Entrepreneurs see opportunity where others see obstacles. You need a forward-looking mindset to see what others cannot. And you need boldness, grit, and a drive to do what others do not dare in order to turn your vision into value. You have to give everything you have to make it so — finding others along the way who want to join you and contribute their best too.
A profitable business is the result of a high-achieving team working against defined goals to deliver the most value to all involved.
Note that I added the word "profitable." It is true that every lasting company has a unique vision and mission. But a sustainable business must also make more money than is spent. It is funny how that seems like a novel idea to most technology companies today. In just about every other industry, people understand that a lasting business needs to generate profits.
Aha! was self-funded and has been profitable from the start. My co-founder Dr. Chris Waters and I focused on building a product that people would actually pay for first and a company that people would actually want to join second. We did this by committing to an approach we called "grandpa-inspired."
We thought back to the way our relatives built businesses — by delivering real value, acting with integrity, and showing a human-centric desire to create lasting relationships. Our grandparents grew up during the Great Depression and knew first-hand that people need to support one another to survive. They were deeply immersed in the communities where they lived and with the people they served.
So, how do you give money away when you are in business to make it? Strive for outsized impact and recognize that money is just a tool to improve people's lives.
We believe — like our grandparents did — that those who are most fortunate have a moral responsibility to assist those who are not. Giving benefits the community and enhances the souls of those who contribute as well. We gain more from giving than we do from receiving.
This is partly why Aha! has always given back. Early on, we contributed to just a few organizations every year that supported people most in need. And our philanthropy looks a little different than it does at most for-profit companies.
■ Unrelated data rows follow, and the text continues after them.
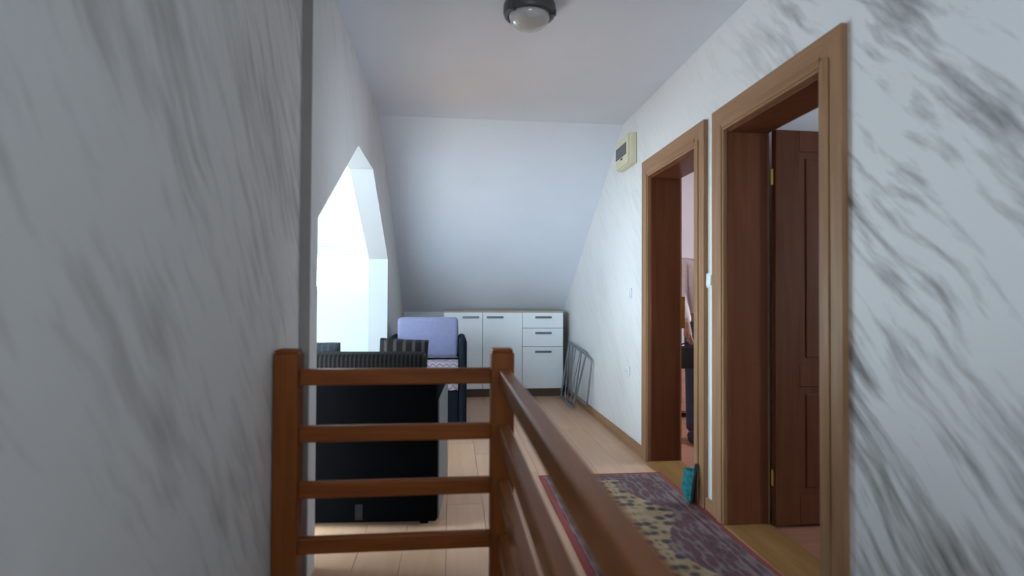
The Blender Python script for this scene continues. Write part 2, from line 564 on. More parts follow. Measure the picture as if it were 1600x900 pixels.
# ceiling and slope
M['taupe'] = plain('taupe_return_shade', (0.25, 0.215, 0.20), 0.7, var=0.05, scale=6)  # taupe tone paints shade onto the wall return at the corner
struct(box('return_shade_1', XN, XL - 0.001, YC - 0.014, YC - 0.0005, 0.0, CEIL, M['taupe']), 'narrow taupe strip painting shade on the left wall return', 'painted shade')
c = box('ceiling', XL2 - 0.1, XR2, YB - 0.1, SL0, CEIL, CEIL + 0.15, M['paint'])
struct(c, 'flat pale grey painted ceiling with round lamp', 'ceiling')
def slope_z(y):
    return CEIL - (y - SL0) * (CEIL - HK) / (SL1 - SL0)
c = prism('ceiling_slope', [(SL0, CEIL), (SL1 + 0.1, slope_z(SL1 + 0.1)), (SL1 + 0.1, slope_z(SL1 + 0.1) + 0.18), (SL0, CEIL + 0.15)], 'x', XL2, XR2, M['paint'])
struct(c, 'sloped grey ceiling descending behind the white sideboard', 'ceiling')
c = box('wall_back', XL2, XR2, SL1, SL1 + 0.1, -0.02, HK + 0.02, M['paint'])
struct(c, 'low knee wall under the sloped ceiling', 'wall')

# right wall with two door openings
D1 = (3.068, 3.852)    # far door opening
D2 = (1.97, 2.745)   # near door opening
DH = 2.0
out = [(YB - 0.1, 0), (D2[0], 0), (D2[0], DH), (D2[1], DH), (D2[1], 0), (D1[0], 0), (D1[0], DH), (D1[1], DH), (D1[1], 0),
       (SL1, 0), (SL1, HK), (SL0, CEIL), (YB - 0.1, CEIL)]
wr = prism('wall_right', out, 'x', XR, XR2, M['plaster_right'])
struct(wr, 'white brushed plaster wall with dark diagonal streaks and two doorways', 'wall')

# left wall: near part (set back) and part with the trapezoid opening
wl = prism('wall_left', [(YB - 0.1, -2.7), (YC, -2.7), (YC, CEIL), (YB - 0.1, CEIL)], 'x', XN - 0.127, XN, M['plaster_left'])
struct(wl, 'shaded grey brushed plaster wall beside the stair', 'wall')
OP = [(2.479, 0), (2.479, 1.473), (3.50, 2.05), (4.153, 2.05), (5.155, 1.473), (5.155, 0)]
out = [(YC, 0)] + OP + [(SL1, 0), (SL1, HK), (SL0, CEIL), (YC, CEIL)]
wo = prism('wall_opening', out, 'x', XL2, XL, M['plaster_opening'])
M['reveal'] = plain('dimmed_reveal_paint', (0.46, 0.49, 0.52), 0.8, var=0.015, scale=2.0)  # coloured darker than the wall face so the reveals look less lit
wo.data.materials.append(M['reveal'])
for p in wo.data.polygons:
    if p.normal.x > -0.5 and abs(p.normal.x) < 0.5 or p.normal.x < -0.5:
        p.material_index = 1
struct(wo, 'pale plaster wall pierced by a bright angular opening', 'wall')

QX0, QX1, QZ0, QZ1 = -0.35, 0.55, 1.15, 1.95  # gap for an unseen rear window, added to light posts and left wall
wq_ = struct(empty('wall_rear'), 'pale wall with an added window behind the stair head', 'wall')
box('wall_below', XL2, XR2, YB - 0.1, YB, -2.7, QZ0, M['paint'], wq_)
box('wall_above', XL2, XR2, YB - 0.1, YB, QZ1, CEIL, M['paint'], wq_)
box('wall_side', XL2, QX0, YB - 0.1, YB, QZ0, QZ1, M['paint'], wq_)
box('wall_side', QX1, XR2, YB - 0.1, YB, QZ0, QZ1, M['paint'], wq_)

# dormer room beyond the opening
DX, DY0, DY1 = -3.4, 1.3, 6.5
KH = 1.675
dm = box('floor_dormer', DX, XL2, DY0, DY1, -0.2, 0.0, M['plank']); struct(dm, 'tan laminate floor of the dormer room', 'floor')
box('floor_strip', XL2, XN, 2.48, 5.154, -0.012, 0.0, M['plank'], fl)
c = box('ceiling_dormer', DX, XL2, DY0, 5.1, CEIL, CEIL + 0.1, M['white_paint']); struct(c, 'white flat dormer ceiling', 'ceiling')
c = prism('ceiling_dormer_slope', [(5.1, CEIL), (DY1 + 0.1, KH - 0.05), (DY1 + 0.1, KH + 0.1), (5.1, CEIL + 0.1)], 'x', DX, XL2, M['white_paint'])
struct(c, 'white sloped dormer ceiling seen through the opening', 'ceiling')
UX0, UX1, UZ0, UZ1 = -3.2, -0.85, 0.25, 2.3  # gap for an unseen window added to light the sideboard and slope
dn = struct(empty('wall_dormer_near'), 'white dormer side wall with added tall window', 'wall')
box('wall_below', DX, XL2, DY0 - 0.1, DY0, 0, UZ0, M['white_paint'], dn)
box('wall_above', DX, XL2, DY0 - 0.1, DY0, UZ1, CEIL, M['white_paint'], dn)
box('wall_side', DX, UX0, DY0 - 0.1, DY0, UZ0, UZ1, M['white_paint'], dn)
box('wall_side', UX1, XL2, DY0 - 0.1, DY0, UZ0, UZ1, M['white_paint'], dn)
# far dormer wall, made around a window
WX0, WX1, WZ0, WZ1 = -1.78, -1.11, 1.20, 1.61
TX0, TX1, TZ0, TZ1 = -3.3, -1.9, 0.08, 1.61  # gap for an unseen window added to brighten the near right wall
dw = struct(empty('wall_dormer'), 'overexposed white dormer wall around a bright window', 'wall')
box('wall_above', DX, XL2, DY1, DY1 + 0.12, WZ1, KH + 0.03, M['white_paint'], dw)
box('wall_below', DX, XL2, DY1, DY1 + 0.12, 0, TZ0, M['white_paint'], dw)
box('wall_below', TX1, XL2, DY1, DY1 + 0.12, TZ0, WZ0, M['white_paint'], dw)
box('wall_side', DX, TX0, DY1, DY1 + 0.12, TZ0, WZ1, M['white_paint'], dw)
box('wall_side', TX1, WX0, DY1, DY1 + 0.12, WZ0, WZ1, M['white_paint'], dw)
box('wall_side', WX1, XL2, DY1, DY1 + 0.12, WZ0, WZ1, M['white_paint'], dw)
# left dormer end wall with two unseen windows added for daylight
VY0, VY1, VZ0, VZ1 = 1.6, 3.3, 0.75, 2.2
de = struct(empty('wall_dormer_end'), 'white dormer end wall with added windows', 'wall')
box('wall_below', DX - 0.12, DX, DY0 - 0.1, 5.1, 0, VZ0, M['white_paint'], de)
box('wall_below', DX - 0.12, DX, 5.1, 6.35, 0, 0.30, M['white_paint'], de)
box('wall_below', DX - 0.12, DX, 6.35, DY1 + 0.12, 0, VZ0, M['white_paint'], de)
box('wall_above', DX - 0.12, DX, DY0 - 0.1, DY1 + 0.12, VZ1, CEIL + 0.1, M['white_paint'], de)
box('wall_side', DX - 0.12, DX, DY0 - 0.1, VY0, VZ0, VZ1, M['white_paint'], de)
VY2, VY3, VZ2, VZ3 = 5.1, 6.35, 0.30, 1.62  # added corner window, throws daylight on the near right wall
box('wall_side', DX - 0.12, DX, VY1, VY2, VZ0, VZ1, M['white_paint'], de)
box('wall_above', DX - 0.12, DX, VY2, VY3, VZ3, VZ1, M['white_paint'], de)
box('wall_side', DX - 0.12, DX, VY3, DY1 + 0.12, VZ0, VZ1, M['white_paint'], de)

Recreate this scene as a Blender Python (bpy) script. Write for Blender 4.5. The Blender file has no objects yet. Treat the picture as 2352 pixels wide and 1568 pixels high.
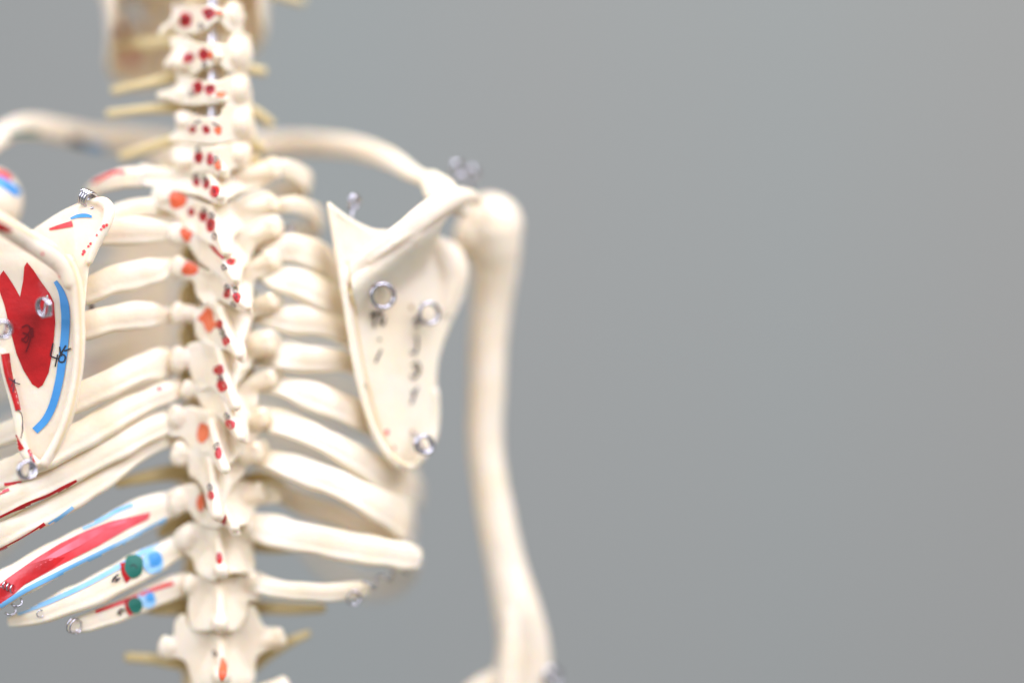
import bpy, bmesh, math, random
from mathutils import Vector, Matrix, noise
from mathutils.bvhtree import BVHTree
from mathutils.geometry import delaunay_2d_cdt

SC = bpy.context.scene
COL = SC.collection
random.seed(4)

# ------------------------------------------------------------------ camera, world, lamps, exposure
F_PX = 85.0 / 36.0 * 2352.0          # focal length in reference pixels
U = 0.00012                          # metres covered by one reference pixel at the spine
DIST = F_PX * U                      # camera to spine
CAM_Z = 1.15
cam_d = bpy.data.cameras.new('camera')
cam = bpy.data.objects.new('camera', cam_d); COL.objects.link(cam)
cam.location = (0, 0, CAM_Z)
cam.rotation_euler = (math.radians(90), 0, 0)
cam_d.lens = 85; cam_d.sensor_width = 36
cam_d.clip_start = 0.05; cam_d.clip_end = 50
cam_d.dof.use_dof = True
cam_d.dof.focus_distance = DIST - 78 * U
cam_d.dof.aperture_fstop = 0.9
SC.camera = cam

world = bpy.data.worlds.new('World'); SC.world = world
world.use_nodes = True
wb = world.node_tree.nodes['Background']
wb.inputs['Color'].default_value = (0.97, 0.98, 1.0, 1)
wb.inputs['Strength'].default_value = 0.34

def area(name, loc, target, size, power, color):
    l = bpy.data.lights.new(name, 'AREA'); l.shape = 'RECTANGLE'
    l.size, l.size_y = size; l.energy = power; l.color = color
    o = bpy.data.objects.new(name, l); COL.objects.link(o)
    o.location = loc
    o.rotation_euler = (Vector(target) - Vector(loc)).to_track_quat('-Z', 'Y').to_euler()
    return o
AIM = (-0.06, DIST, CAM_Z)
area('key_softbox', (0.62, 0.0, CAM_Z + 1.0), AIM, (1.1, 1.1), 26.5, (0.985, 0.972, 1.17))
area('fill_softbox', (-0.95, -0.05, CAM_Z + 0.75), AIM, (1.1, 1.1), 17.0, (0.96, 0.97, 1.17))
area('wall_fill', (0.9, 0.9, CAM_Z + 2.2), (0.5, 2.6, CAM_Z + 0.1), (1.6, 1.2), 27.5, (0.985, 1.005, 0.94))  # added light that brightens the backdrop, no such lamp in view

SC.view_settings.view_transform = 'Standard'
SC.view_settings.look = 'None'
SC.view_settings.exposure = 0.0
SC.view_settings.gamma = 1.0
SC.cycles.max_bounces = 8
SC.cycles.diffuse_bounces = 5

# ------------------------------------------------------------------ helpers
def W(x, y, d=0.0):
    """picture reference position x, y at depth d (all in 0.12 mm units) as a point in metres"""
    Y = DIST + d * U
    return Vector(((x - 1176) / F_PX * Y, Y, CAM_Z + (784 - y) / F_PX * Y))
def RR(r, d=0.0):
    return r * U * (1 + d * U / DIST)

BASE = W(505, 1900, 160)
root = bpy.data.objects.new('skeleton_model', None); COL.objects.link(root)
root.location = BASE
root['label'] = 'cream plastic anatomical skeleton model seen from behind with red and blue painted muscle marks'
root['category'] = 'skeleton model'

def nd(nt, t, **k):
    n = nt.nodes.new(t)
    for a, b in k.items(): setattr(n, a, b)
    return n

def make_mat(name, col, rough=0.4, metallic=0.0, sss=0.0, bump=0.0, var=0.0, coat=0.0, scale=300.0, var_col=None, trans=0.0, spec=0.5):
    m = bpy.data.materials.new(name); m.use_nodes = True
    nt = m.node_tree; b = nt.nodes['Principled BSDF']
    b.inputs['Base Color'].default_value = (*col, 1)
    b.inputs['Roughness'].default_value = rough
    b.inputs['Metallic'].default_value = metallic
    b.inputs['Specular IOR Level'].default_value = spec
    b.inputs['Coat Weight'].default_value = coat
    b.inputs['Coat Roughness'].default_value = 0.2
    if sss:
        b.inputs['Subsurface Weight'].default_value = sss
        b.inputs['Subsurface Radius'].default_value = (1.0, 0.55, 0.2)
        b.inputs['Subsurface Scale'].default_value = 0.003
    if trans:
        b.inputs['Transmission Weight'].default_value = trans
    tc = nd(nt, 'ShaderNodeTexCoord')
    if var:
        n = nd(nt, 'ShaderNodeTexNoise'); n.inputs['Scale'].default_value = 90; n.inputs['Detail'].default_value = 6
        nt.links.new(tc.outputs['Object'], n.inputs['Vector'])
        mx = nd(nt, 'ShaderNodeMix', data_type='RGBA')
        c2 = var_col or tuple(c * (1 - var) for c in col)
        mx.inputs[6].default_value = (*col, 1); mx.inputs[7].default_value = (*c2, 1)
        rp = nd(nt, 'ShaderNodeMapRange'); rp.inputs[1].default_value = 0.42; rp.inputs[2].default_value = 0.75
        nt.links.new(n.outputs['Fac'], rp.inputs[0])
        nt.links.new(rp.outputs[0], mx.inputs[0])
        nt.links.new(mx.outputs[2], b.inputs['Base Color'])
    if bump:
        n2 = nd(nt, 'ShaderNodeTexNoise'); n2.inputs['Scale'].default_value = scale; n2.inputs['Detail'].default_value = 5
        nt.links.new(tc.outputs['Object'], n2.inputs['Vector'])
        bp = nd(nt, 'ShaderNodeBump'); bp.inputs['Strength'].default_value = bump; bp.inputs['Distance'].default_value = 0.0006
        nt.links.new(n2.outputs['Fac'], bp.inputs['Height'])
        nt.links.new(bp.outputs['Normal'], b.inputs['Normal'])
    return m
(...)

Being 100 percent distributed means we are able to have a broader impact than other companies do. Our financial giving is focused on the communities where our teammates live. It is hyper-local and guided by the team.
As our company grew, we were able to operationalize and scale our philanthropic efforts — which eventually became our Aha! Cares program. Recently, we announced that we raised our financial giving commitment to $350,000 for 2021. Not every business can give this generously, but you can start somewhere.
Making money has multiple benefits. The team does well and so do others who need some additional support.
Our grandparents knew that people could accomplish more together than they could alone. And they did not see giving back to their community as anything more than responding to a need that they could help meet. It is a virtuous cycle that motivates you to keep delivering value to customers — growing revenue in exchange. That is how it is possible to expand the business and support those who need it most.
A company does not exist solely to maximize profits for its owners. It exists to help repair the world, even in the smallest of ways. If you are like us, then you want to find personal success and take action to better those around you. That duality is the opportunity and it is why you build a profitable business.